Roberto Gamito
15.01.21
Suponhamos que o leitor é um preguiçoso. Se assim é, para quê continuar? Não faço ideia. A verdade é que o argumento do leitor ausente não é mau, mas falta-me energia para o desenvolver. Para ser sincero, estou-me nas tintas para o leitor. Fui ríspido? Sim, mas provavelmente o leitor desistiu na primeira linha e prosseguiu em direcção a territórios mais agradáveis como as redes sociais, onde a indignação prospera.
Daqui a pouco, e prosseguindo neste tom enfadonho, ainda vamos — vou, dado que não posso contar convosco — dissertar sobre a solidão e em como ela, em certas condições, pode frutificar em algo maravilhoso. Contudo, não são horas para falar de coisas tristes. Aliás, diga-se o que se disser, escrever é um trabalho solitário.
No limite, a escrita só gera amizades postumamente.
Ironicamente, o escritor morto é uma criatura estupidamente sociável.
Não é trágico escrever um texto sobre a preguiça do leitor, esse animal à beira da extinção, e dar conta que tudo desemboca em coisa nenhuma? Talvez o leitor preguiçoso tenha acertado ao ter desistido da leitura.
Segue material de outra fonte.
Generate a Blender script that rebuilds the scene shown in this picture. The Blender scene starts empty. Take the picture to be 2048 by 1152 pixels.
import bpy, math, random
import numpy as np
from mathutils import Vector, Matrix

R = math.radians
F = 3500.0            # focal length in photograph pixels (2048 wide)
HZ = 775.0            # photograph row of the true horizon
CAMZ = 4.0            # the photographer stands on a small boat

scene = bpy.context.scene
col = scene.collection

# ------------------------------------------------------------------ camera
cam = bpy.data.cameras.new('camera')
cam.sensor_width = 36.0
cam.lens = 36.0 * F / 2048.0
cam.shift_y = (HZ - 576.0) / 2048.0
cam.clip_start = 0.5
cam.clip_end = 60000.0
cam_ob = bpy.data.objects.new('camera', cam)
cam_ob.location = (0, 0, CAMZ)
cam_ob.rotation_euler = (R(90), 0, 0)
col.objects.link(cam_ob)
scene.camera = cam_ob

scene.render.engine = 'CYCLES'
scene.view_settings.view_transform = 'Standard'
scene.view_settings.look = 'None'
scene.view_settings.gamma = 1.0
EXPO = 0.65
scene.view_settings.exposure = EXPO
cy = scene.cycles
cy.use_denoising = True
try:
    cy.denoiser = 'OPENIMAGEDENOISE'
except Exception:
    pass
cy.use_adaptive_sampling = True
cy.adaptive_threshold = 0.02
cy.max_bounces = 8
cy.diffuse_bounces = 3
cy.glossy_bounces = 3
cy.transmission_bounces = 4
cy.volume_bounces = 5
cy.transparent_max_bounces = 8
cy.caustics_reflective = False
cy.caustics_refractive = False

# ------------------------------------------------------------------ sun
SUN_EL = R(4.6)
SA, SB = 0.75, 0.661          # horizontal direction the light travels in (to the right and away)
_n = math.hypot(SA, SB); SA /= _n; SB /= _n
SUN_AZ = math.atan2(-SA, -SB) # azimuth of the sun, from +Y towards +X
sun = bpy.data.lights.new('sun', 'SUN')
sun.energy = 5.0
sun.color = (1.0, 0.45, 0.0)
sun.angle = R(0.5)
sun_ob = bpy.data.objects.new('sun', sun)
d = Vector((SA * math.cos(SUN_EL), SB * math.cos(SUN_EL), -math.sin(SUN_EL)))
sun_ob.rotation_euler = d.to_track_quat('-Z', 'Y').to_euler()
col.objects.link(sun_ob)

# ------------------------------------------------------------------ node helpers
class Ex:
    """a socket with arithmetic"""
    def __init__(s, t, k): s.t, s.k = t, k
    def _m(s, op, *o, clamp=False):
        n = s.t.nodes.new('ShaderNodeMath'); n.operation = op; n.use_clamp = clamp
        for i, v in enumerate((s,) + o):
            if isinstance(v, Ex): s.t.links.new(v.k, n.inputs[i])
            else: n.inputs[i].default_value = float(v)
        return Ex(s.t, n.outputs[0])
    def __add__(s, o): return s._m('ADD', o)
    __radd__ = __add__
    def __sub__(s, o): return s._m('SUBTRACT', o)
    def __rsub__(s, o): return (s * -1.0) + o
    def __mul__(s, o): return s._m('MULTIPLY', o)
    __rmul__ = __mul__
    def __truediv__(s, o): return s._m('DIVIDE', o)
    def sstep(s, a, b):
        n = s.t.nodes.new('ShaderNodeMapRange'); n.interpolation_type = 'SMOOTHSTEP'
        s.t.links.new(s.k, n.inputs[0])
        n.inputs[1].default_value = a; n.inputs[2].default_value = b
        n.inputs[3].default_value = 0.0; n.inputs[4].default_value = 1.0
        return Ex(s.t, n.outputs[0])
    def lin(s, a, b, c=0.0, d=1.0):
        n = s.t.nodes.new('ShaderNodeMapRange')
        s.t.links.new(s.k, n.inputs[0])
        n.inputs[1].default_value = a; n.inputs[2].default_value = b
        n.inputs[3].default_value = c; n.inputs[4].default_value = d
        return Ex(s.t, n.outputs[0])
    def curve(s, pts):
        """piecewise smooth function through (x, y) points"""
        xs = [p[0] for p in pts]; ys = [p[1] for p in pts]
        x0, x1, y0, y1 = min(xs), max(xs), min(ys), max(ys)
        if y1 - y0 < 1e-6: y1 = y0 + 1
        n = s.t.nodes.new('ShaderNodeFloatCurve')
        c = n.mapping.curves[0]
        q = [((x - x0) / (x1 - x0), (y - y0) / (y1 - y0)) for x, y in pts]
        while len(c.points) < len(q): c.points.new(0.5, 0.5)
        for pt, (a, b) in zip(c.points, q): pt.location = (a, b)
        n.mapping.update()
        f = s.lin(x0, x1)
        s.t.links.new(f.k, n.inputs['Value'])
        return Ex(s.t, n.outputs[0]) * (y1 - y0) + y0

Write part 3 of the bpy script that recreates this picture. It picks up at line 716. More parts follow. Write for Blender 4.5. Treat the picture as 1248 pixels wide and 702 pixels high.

O que há num texto ou num livro que uma relação falhada não possa ensinar?
Qualquer coisa que se possa escrever é puro disparate, seja em torno de temas graúdos como morte e amor, seja à volta de uma gaita de beiços. Independentemente da mão chamada a garatujar as linhas tumultuosas, a incompreensão atingirá excelsitudes. A que excelsitudes chegará a mão que, ao carambolar nos meandros de um amor perdido, ressurgir à tona da pedra pejada de hieróglifos, a rocha frágil da existência, se transmudar num poema breve e incapturável?
Se alguém perguntar por mim, digam-lhe que morri.